In line with AGC’s regulatory recommendations, on June 7, U.S. Secretary of Labor Alexander Acosta announced the withdrawal of the U.S. Department of Labor’s (DOL) 2015 and 2016 informal guidance on joint employment and independent contractors. Both pieces of guidance together took an expansive interpretation of employment and threatened the traditional relationship between contractors and their partners. AGC and its members were concerned that these interpretations would make compliance more complicated, leading to unnecessary enforcement efforts and increased costs to projects.

The 2015 Labor Department memo aimed to address the misclassification of employees as independent contractors. The Department’s position was that most workers qualify as employees under the Fair Labor Standards Act (FLSA) and its broad definition of “employ.” Then, in 2016, the Department issued a second memo establishing new standards for determining joint employment under the federal Fair Labor Standards Act (FLSA) and the Migrant and Seasonal Agricultural Worker Protection Act (MSPA).

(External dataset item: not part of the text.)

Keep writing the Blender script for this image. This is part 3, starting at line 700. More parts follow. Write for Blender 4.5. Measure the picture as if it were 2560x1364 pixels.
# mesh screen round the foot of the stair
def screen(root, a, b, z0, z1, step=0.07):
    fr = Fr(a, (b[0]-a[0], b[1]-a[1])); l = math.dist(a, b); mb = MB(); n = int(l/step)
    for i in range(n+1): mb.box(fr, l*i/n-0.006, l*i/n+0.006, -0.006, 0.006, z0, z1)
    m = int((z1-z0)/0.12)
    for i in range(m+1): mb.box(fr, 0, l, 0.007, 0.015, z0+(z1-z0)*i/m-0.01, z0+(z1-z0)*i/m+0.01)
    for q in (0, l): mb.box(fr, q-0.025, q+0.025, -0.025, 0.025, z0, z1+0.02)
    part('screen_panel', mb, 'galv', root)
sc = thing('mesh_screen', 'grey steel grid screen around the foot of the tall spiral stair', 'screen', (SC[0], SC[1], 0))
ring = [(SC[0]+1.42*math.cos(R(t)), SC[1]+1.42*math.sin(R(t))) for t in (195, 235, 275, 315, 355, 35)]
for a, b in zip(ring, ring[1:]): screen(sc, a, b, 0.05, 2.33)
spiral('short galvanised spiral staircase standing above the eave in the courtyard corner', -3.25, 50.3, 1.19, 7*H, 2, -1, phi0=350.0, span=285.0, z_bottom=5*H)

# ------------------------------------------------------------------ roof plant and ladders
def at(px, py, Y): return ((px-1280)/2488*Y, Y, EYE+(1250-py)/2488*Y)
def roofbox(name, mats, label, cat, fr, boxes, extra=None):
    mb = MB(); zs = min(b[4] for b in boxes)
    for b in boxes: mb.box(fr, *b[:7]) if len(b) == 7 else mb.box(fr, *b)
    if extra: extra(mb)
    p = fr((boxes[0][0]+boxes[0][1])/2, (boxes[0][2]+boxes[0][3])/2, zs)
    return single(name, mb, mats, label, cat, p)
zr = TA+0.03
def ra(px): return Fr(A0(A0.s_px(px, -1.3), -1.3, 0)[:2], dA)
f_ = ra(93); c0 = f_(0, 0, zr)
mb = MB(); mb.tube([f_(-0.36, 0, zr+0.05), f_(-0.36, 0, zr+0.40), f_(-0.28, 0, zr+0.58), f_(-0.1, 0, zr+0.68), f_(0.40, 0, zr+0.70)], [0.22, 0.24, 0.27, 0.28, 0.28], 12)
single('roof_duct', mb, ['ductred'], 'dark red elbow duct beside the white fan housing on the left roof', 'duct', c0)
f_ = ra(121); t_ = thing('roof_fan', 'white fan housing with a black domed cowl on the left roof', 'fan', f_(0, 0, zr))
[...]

The intent was to hold companies jointly accountable for FLSA and MSPA violations of their subcontractors, staffing agencies, joint venture partners, and the like through use of an “economic realities” analysis.

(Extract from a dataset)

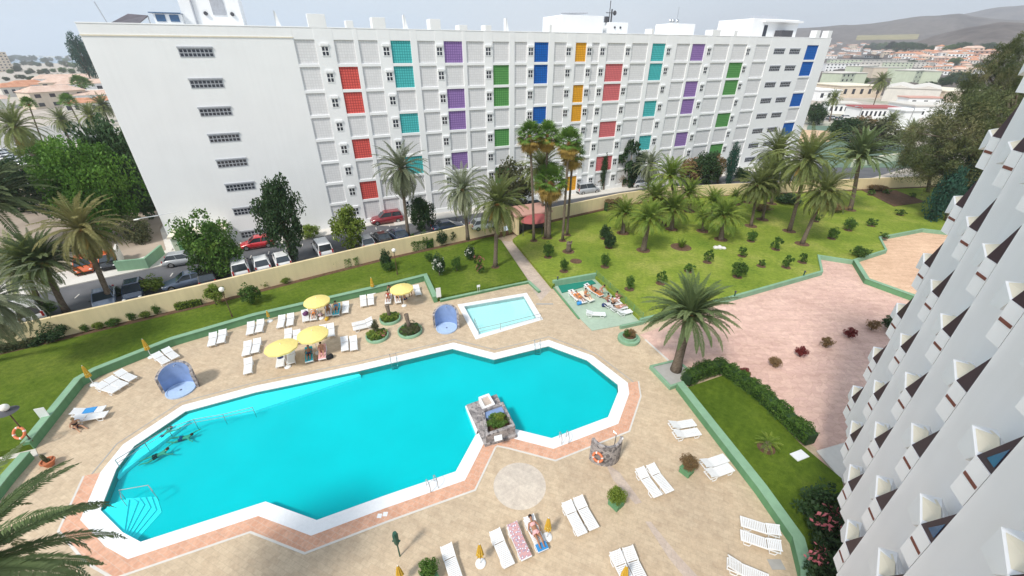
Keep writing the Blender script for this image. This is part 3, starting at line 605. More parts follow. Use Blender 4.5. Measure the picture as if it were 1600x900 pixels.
for c in range(-2, 6):
    f0 = F0+(c-1)*PITCHB
    for k in range(0, 9):
        zt = -.08-2.8*k+2.8*1
        if CAMZ+zt-1.2 < 3.5: continue
        if zt > 3.2: continue
        if c < 0 and k > 3: pass
        # balcony: near parapet strip + stepped nose that carries the slab
        q = [(f0+.02, -5.14), (f0+.55, -4.97), (f0+1.9, -5.22), (f0+3.05, -5.35), (f0+3.2, -5.75), (f0+2.4, -6.0), (f0+.6, -6.3)]
        bt = [0, 0, -.62, -.70, -.72, -.8, -.8]; bb = [-1.18, -1.18, -1.35, -1.55, -1.5, -1.3, -1.18]
        top = [B(a, o, zt+h) for (a, o), h in zip(q, bt)]; bot = [B(a, o, zt+h) for (a, o), h in zip(q, bb)]
        bal = hexa([B(f0+.02, -5.14, zt), B(f0+.55, -4.97, zt), B(f0+.62, -5.1, zt), B(f0+.1, -5.27, zt)], [B(f0+.02, -5.14, zt-1.2), B(f0+.55, -4.97, zt-1.2), B(f0+.62, -5.1, zt-1.2), B(f0+.1, -5.27, zt-1.2)])
        nose_t = [B(f0+.56, -4.985, zt-.04), B(f0+1.62, -5.0, zt+.12), B(f0+1.80, -5.5, zt+.10), B(f0+1.12, -5.36, zt+.34), B(f0+.58, -5.5, zt+.1)]
        nose_b = [B(f0+.88, -5.0, zt-.46), B(f0+1.62, -5.0, zt-.66), B(f0+1.85, -5.6, zt-.7), B(f0+1.2, -6.1, zt-.6), B(f0+.7, -6.2, zt-.5)]
        n2 = hexa(nose_t, nose_b); bal.v += n2.v; bal.f += [tuple(i+8 for i in f) for f in n2.f]
        bo = obj('balcony', bal, 'block_white', block)
        obj('slit', hexa([B(f0+.04, -5.12, zt-.50), B(f0+.50, -4.972, zt-.50), B(f0+.52, -5.02, zt-.50), B(f0+.06, -5.16, zt-.50)], [B(f0+.04, -5.12, zt-.60), B(f0+.50, -4.972, zt-.60), B(f0+.52, -5.02, zt-.60), B(f0+.06, -5.16, zt-.60)]), 'rust_slot', bo)
        obj('floor', hexa([B(f0+.74, -5.04, zt+.005), B(f0+1.50, -5.05, zt+.125), B(f0+1.56, -5.34, zt+.185), B(f0+1.12, -5.33, zt+.35), B(f0+.70, -5.36, zt+.14)], [B(f0+.74, -5.04, zt-.2), B(f0+1.50, -5.05, zt-.1), B(f0+1.56, -5.34, zt-.1), B(f0+1.12, -5.33, zt-.1), B(f0+.70, -5.36, zt-.2)]), 'cream_plaster', bo)
        sc_ = MB(); p1, p2, p3 = B(f0+.55, -4.99, zt+.01), B(f0+.03, -5.16, zt+.01), B(f0+.03, -5.16, zt+1.3); off = BN*-.05
        sc_.add([p1, p2, p3, p1+off, p2+off, p3+off], [(0, 1, 2), (5, 4, 3), (0, 3, 4, 1), (1, 4, 5, 2), (2, 5, 3, 0)])
        obj('timber_screen', sc_, 'brown_tile', bo)
        gl = MB(); p4, p5, p6 = B(f0+.30, -5.055, zt+.22), B(f0+.05, -5.14, zt+.2), B(f0+.05, -5.14, zt+.8); off = BN*.012
        gl.add([p4+off, p5+off, p6+off, p4, p5, p6], [(0, 1, 2), (5, 4, 3), (0, 3, 4, 1), (1, 4, 5, 2), (2, 5, 3, 0)])
        if c < 2: obj('glass_pane', gl, 'blue_glass', bo)
# ================================================================== FAR LAND: hills, haze
R_ = random.Random(11)
def azel(px, py): r = ray(px, py); return math.atan2(r.x, r.y), r.z/math.hypot(r.x, r.y)
def crest(pts): q = sorted(azel(*p) for p in pts); return [a for a, e in q], [e for a, e in q]
LAY = [(1250, 330, crest([(1380, 84), (1420, 70), (1460, 56), (1510, 43), (1560, 36), (1620, 38), (1720, 46), (1900, 60)])),
       (2500, 620, crest([(1000, 84), (1150, 62), (1230, 46), (1290, 41), (1340, 38), (1400, 32), (1450, 26), (1500, 22), (1522, 27), (1560, 30), (1600, 31), (1800, 30)])),
       (4000, 800, crest([(1350, 70), (1440, 38), (1480, 28), (1520, 21), (1560, 13), (1600, 9), (1700, 14), (1900, 20)]))]
def smooth(x): x = max(0, min(1, x)); return x*x*(3-2*x)
def fbm(x, y):
    from mathutils import noise
    return noise.fractal(Vector((x, y, 0)), 1.0, 2.0, 5)
def terr(az, r):
    h = 14*smooth((r-380)/1400)*smooth((az-.40)/.12)
    nzv = fbm(az*14, r*.0022)
    for rc, wd, (A, E) in LAY:
        e = float(np.interp(az, A, E, left=-.05, right=E[-1])); top = e*rc+CAMZ-Z_ST
        if top <= 0: continue
        d = (r-rc)/wd; g = math.exp(-d*d*1.6) if d < 0 else math.exp(-d*d*.5)
        h = max(h, top*g*(1+.10*nzv*(1-g*.7))+nzv*top*.12*min(1, abs(d)))
    return Z_ST+h*smooth((r-330)/250)
mb = MB(); NA, NR = 230, 120; rr = [340+(5200-340)*(j/NR)**1.45 for j in range(NR+1)]
for i in range(NA+1):
    az = .28+(1.12-.28)*i/NA
    for j in range(NR+1): h = terr(az, rr[j]); mb.v.append((sin(az)*rr[j], cos(az)*rr[j], h if j else Z_ST-1))
for i in range(NA):
    for j in range(NR): a = i*(NR+1)+j; mb.f.append((a, a+1, a+NR+2, a+NR+1))
struct('hills', mb, 'hill_ground', smooth=True)
def hit(px, py):
    az, e = azel(px, py); r = 120.0
    while r < 5000:
        z = CAMZ+e*r
        if z <= (terr(az, r) if r > 340 else Z_ST): break
        r += 4 if r < 1500 else 15
    return Vector((sin(az)*r, cos(az)*r, z))
mb = MB(); i0 = 0; AZ = [azel(x, 60)[0] for x in range(1338, 1436, 4)]; RR = [1180+40*k for k in range(8)]
for az in AZ:
    for r in RR: mb.v.append((sin(az)*r, cos(az)*r, max(terr(az, r), CAMZ+azel(1400, 62-8*(r-1180)/280)[1]*r)))
for i in range(len(AZ)-1):
    for j in range(len(RR)-1): a = i*len(RR)+j; mb.f.append((a, a+1, a+len(RR)+1, a+len(RR)))
struct('hill_field', mb, 'field_yellow', smooth=True)
sea_mb = MB().slab([Vector((-5350, 900, 0)), Vector((-380, 1250, 0)), Vector((-100, 5000, 0)), Vector((-100, 5350, 0)), Vector((-5350, 5350, 0))], Z_ST-.01, Z_ST+.3)
struct('sea', sea_mb, 'sea_water')
hz = MB().box(-5400, 5400, -290, 5400, -4, 345)
hm = bpy.data.materials.new('haze'); hm.use_nodes = True; hn = hm.node_tree; hn.nodes.remove(hn.nodes['Principled BSDF'])
pv = hn.nodes.new('ShaderNodeVolumePrincipled'); pv.inputs['Color'].default_value = (.84, .88, .94, 1); pv.inputs['Density'].default_value = .00022; pv.inputs['Anisotropy'].default_value = .2
hn.links.new(pv.outputs[0], hn.nodes['Material Output'].inputs['Volume']); ho = obj('haze', hz, hm); ho['kind'] = 'stuff'
ho['label'] = 'pale blue haze in the air over the town and hills'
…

AGC continues to identify opportunities where AGC and the Department of Labor (DOL) can partner on its mission to keep American workers safe and healthy while stimulating economic growth and creating new high quality jobs. Specifically, AGC advises that DOL can achieve these goals through regulatory reduction and streamlining, strengthening the symbiotic partnership between DOL and the construction industry and enhancing present regulatory compliance education and collaboration initiatives.